Please write out the material below exactly as given.

__Data block__:
════════════════
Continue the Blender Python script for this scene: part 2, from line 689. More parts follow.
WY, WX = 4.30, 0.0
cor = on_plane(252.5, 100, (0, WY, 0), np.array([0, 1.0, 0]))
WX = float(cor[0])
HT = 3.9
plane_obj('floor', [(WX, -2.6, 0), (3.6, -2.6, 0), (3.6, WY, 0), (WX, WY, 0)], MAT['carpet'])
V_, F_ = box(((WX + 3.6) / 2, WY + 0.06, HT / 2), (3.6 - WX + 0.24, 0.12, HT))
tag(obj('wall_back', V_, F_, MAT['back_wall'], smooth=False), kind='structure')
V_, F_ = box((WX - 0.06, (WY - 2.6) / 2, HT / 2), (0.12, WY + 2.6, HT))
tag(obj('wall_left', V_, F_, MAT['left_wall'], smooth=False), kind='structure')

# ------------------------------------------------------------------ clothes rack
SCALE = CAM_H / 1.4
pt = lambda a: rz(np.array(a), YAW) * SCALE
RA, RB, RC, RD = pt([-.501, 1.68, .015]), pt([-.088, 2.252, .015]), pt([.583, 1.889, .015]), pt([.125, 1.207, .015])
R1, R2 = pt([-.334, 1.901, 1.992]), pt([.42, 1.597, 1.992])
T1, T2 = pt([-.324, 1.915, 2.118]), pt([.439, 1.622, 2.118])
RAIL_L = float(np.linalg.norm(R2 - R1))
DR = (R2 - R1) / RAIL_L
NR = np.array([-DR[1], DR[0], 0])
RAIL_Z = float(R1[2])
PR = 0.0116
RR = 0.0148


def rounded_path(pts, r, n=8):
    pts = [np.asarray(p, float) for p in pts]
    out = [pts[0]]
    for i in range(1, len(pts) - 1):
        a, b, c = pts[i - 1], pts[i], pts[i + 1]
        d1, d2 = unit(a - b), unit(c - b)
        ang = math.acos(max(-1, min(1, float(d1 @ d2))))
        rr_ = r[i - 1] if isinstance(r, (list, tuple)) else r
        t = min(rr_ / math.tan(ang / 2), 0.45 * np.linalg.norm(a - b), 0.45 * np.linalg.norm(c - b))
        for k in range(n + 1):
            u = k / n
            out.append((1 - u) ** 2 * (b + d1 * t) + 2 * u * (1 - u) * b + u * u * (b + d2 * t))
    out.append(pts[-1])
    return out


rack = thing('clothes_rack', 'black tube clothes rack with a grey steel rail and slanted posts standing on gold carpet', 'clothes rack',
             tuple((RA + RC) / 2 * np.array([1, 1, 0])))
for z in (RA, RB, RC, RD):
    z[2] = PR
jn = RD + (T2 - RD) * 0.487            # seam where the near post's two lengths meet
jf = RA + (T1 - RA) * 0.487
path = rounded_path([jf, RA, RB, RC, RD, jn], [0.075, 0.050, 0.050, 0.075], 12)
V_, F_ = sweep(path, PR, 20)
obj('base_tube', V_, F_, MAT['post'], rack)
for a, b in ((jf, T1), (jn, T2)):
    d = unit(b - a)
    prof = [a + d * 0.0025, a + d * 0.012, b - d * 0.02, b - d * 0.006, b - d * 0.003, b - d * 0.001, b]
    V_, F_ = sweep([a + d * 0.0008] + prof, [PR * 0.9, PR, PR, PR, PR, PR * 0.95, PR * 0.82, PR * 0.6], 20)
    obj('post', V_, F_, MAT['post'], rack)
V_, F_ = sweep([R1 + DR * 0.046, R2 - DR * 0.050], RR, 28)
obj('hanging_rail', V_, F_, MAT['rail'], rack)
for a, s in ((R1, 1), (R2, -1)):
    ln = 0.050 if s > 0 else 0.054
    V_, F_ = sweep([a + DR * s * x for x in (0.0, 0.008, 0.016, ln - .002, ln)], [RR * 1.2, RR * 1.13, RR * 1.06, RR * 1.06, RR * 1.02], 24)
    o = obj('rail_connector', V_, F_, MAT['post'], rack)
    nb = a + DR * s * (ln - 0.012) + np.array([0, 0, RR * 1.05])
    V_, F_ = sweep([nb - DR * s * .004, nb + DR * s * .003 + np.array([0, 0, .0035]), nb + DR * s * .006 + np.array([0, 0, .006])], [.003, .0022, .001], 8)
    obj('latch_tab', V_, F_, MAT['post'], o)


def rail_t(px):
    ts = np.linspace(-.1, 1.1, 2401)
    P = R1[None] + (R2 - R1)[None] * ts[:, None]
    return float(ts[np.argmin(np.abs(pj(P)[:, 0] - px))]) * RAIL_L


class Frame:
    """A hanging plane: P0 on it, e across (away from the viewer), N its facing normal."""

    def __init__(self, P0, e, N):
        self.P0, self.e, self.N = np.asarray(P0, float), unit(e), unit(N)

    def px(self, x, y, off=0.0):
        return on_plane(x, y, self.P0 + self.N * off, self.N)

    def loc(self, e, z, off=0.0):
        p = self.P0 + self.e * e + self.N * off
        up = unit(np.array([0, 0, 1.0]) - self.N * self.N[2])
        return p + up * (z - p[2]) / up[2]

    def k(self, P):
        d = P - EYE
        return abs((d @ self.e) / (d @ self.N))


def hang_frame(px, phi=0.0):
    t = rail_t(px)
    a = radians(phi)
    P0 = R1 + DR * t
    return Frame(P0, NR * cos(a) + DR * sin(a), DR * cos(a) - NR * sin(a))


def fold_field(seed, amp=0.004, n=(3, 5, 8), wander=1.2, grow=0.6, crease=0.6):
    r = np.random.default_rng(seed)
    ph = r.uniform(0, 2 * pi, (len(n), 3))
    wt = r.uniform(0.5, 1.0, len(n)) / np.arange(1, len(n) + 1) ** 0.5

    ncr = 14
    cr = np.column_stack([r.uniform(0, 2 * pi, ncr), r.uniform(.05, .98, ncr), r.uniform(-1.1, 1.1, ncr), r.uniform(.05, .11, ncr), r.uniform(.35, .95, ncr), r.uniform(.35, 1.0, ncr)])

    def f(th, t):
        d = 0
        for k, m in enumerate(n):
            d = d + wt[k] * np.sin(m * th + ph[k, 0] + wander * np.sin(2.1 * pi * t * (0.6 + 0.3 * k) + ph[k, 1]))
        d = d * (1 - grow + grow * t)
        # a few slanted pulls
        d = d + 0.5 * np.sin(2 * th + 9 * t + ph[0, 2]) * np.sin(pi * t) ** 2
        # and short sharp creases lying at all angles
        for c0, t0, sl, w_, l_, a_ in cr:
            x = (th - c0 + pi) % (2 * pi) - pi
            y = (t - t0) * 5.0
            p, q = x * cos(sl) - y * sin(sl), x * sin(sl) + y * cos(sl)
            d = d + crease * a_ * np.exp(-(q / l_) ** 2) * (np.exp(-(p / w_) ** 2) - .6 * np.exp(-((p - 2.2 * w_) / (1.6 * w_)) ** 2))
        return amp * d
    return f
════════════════
__Solution for this exercise__:
Continue the Blender Python script for this scene: part 2, from line 689. More parts follow.
WY, WX = 4.30, 0.0
cor = on_plane(252.5, 100, (0, WY, 0), np.array([0, 1.0, 0]))
WX = float(cor[0])
HT = 3.9
plane_obj('floor', [(WX, -2.6, 0), (3.6, -2.6, 0), (3.6, WY, 0), (WX, WY, 0)], MAT['carpet'])
V_, F_ = box(((WX + 3.6) / 2, WY + 0.06, HT / 2), (3.6 - WX + 0.24, 0.12, HT))
tag(obj('wall_back', V_, F_, MAT['back_wall'], smooth=False), kind='structure')
V_, F_ = box((WX - 0.06, (WY - 2.6) / 2, HT / 2), (0.12, WY + 2.6, HT))
tag(obj('wall_left', V_, F_, MAT['left_wall'], smooth=False), kind='structure')

# ------------------------------------------------------------------ clothes rack
SCALE = CAM_H / 1.4
pt = lambda a: rz(np.array(a), YAW) * SCALE
RA, RB, RC, RD = pt([-.501, 1.68, .015]), pt([-.088, 2.252, .015]), pt([.583, 1.889, .015]), pt([.125, 1.207, .015])
R1, R2 = pt([-.334, 1.901, 1.992]), pt([.42, 1.597, 1.992])
T1, T2 = pt([-.324, 1.915, 2.118]), pt([.439, 1.622, 2.118])
RAIL_L = float(np.linalg.norm(R2 - R1))
DR = (R2 - R1) / RAIL_L
NR = np.array([-DR[1], DR[0], 0])
RAIL_Z = float(R1[2])
PR = 0.0116
RR = 0.0148


def rounded_path(pts, r, n=8):
    pts = [np.asarray(p, float) for p in pts]
    out = [pts[0]]
    for i in range(1, len(pts) - 1):
        a, b, c = pts[i - 1], pts[i], pts[i + 1]
        d1, d2 = unit(a - b), unit(c - b)
        ang = math.acos(max(-1, min(1, float(d1 @ d2))))
        rr_ = r[i - 1] if isinstance(r, (list, tuple)) else r
        t = min(rr_ / math.tan(ang / 2), 0.45 * np.linalg.norm(a - b), 0.45 * np.linalg.norm(c - b))
        for k in range(n + 1):
            u = k / n
            out.append((1 - u) ** 2 * (b + d1 * t) + 2 * u * (1 - u) * b + u * u * (b + d2 * t))
    out.append(pts[-1])
    return out


rack = thing('clothes_rack', 'black tube clothes rack with a grey steel rail and slanted posts standing on gold carpet', 'clothes rack',
             tuple((RA + RC) / 2 * np.array([1, 1, 0])))
for z in (RA, RB, RC, RD):
    z[2] = PR
jn = RD + (T2 - RD) * 0.487            # seam where the near post's two lengths meet
jf = RA + (T1 - RA) * 0.487
path = rounded_path([jf, RA, RB, RC, RD, jn], [0.075, 0.050, 0.050, 0.075], 12)
V_, F_ = sweep(path, PR, 20)
obj('base_tube', V_, F_, MAT['post'], rack)
for a, b in ((jf, T1), (jn, T2)):
    d = unit(b - a)
    prof = [a + d * 0.0025, a + d * 0.012, b - d * 0.02, b - d * 0.006, b - d * 0.003, b - d * 0.001, b]
    V_, F_ = sweep([a + d * 0.0008] + prof, [PR * 0.9, PR, PR, PR, PR, PR * 0.95, PR * 0.82, PR * 0.6], 20)
    obj('post', V_, F_, MAT['post'], rack)
V_, F_ = sweep([R1 + DR * 0.046, R2 - DR * 0.050], RR, 28)
obj('hanging_rail', V_, F_, MAT['rail'], rack)
for a, s in ((R1, 1), (R2, -1)):
    ln = 0.050 if s > 0 else 0.054
    V_, F_ = sweep([a + DR * s * x for x in (0.0, 0.008, 0.016, ln - .002, ln)], [RR * 1.2, RR * 1.13, RR * 1.06, RR * 1.06, RR * 1.02], 24)
    o = obj('rail_connector', V_, F_, MAT['post'], rack)
    nb = a + DR * s * (ln - 0.012) + np.array([0, 0, RR * 1.05])
    V_, F_ = sweep([nb - DR * s * .004, nb + DR * s * .003 + np.array([0, 0, .0035]), nb + DR * s * .006 + np.array([0, 0, .006])], [.003, .0022, .001], 8)
    obj('latch_tab', V_, F_, MAT['post'], o)


def rail_t(px):
    ts = np.linspace(-.1, 1.1, 2401)
    P = R1[None] + (R2 - R1)[None] * ts[:, None]
    return float(ts[np.argmin(np.abs(pj(P)[:, 0] - px))]) * RAIL_L


class Frame:
    """A hanging plane: P0 on it, e across (away from the viewer), N its facing normal."""

    def __init__(self, P0, e, N):
        self.P0, self.e, self.N = np.asarray(P0, float), unit(e), unit(N)

    def px(self, x, y, off=0.0):
        return on_plane(x, y, self.P0 + self.N * off, self.N)

    def loc(self, e, z, off=0.0):
        p = self.P0 + self.e * e + self.N * off
        up = unit(np.array([0, 0, 1.0]) - self.N * self.N[2])
        return p + up * (z - p[2]) / up[2]

    def k(self, P):
        d = P - EYE
        return abs((d @ self.e) / (d @ self.N))


def hang_frame(px, phi=0.0):
    t = rail_t(px)
    a = radians(phi)
    P0 = R1 + DR * t
    return Frame(P0, NR * cos(a) + DR * sin(a), DR * cos(a) - NR * sin(a))


def fold_field(seed, amp=0.004, n=(3, 5, 8), wander=1.2, grow=0.6, crease=0.6):
    r = np.random.default_rng(seed)
    ph = r.uniform(0, 2 * pi, (len(n), 3))
    wt = r.uniform(0.5, 1.0, len(n)) / np.arange(1, len(n) + 1) ** 0.5

    ncr = 14
    cr = np.column_stack([r.uniform(0, 2 * pi, ncr), r.uniform(.05, .98, ncr), r.uniform(-1.1, 1.1, ncr), r.uniform(.05, .11, ncr), r.uniform(.35, .95, ncr), r.uniform(.35, 1.0, ncr)])

    def f(th, t):
        d = 0
        for k, m in enumerate(n):
            d = d + wt[k] * np.sin(m * th + ph[k, 0] + wander * np.sin(2.1 * pi * t * (0.6 + 0.3 * k) + ph[k, 1]))
        d = d * (1 - grow + grow * t)
        # a few slanted pulls
        d = d + 0.5 * np.sin(2 * th + 9 * t + ph[0, 2]) * np.sin(pi * t) ** 2
        # and short sharp creases lying at all angles
        for c0, t0, sl, w_, l_, a_ in cr:
            x = (th - c0 + pi) % (2 * pi) - pi
            y = (t - t0) * 5.0
            p, q = x * cos(sl) - y * sin(sl), x * sin(sl) + y * cos(sl)
            d = d + crease * a_ * np.exp(-(q / l_) ** 2) * (np.exp(-(p / w_) ** 2) - .6 * np.exp(-((p - 2.2 * w_) / (1.6 * w_)) ** 2))
        return amp * d
    return f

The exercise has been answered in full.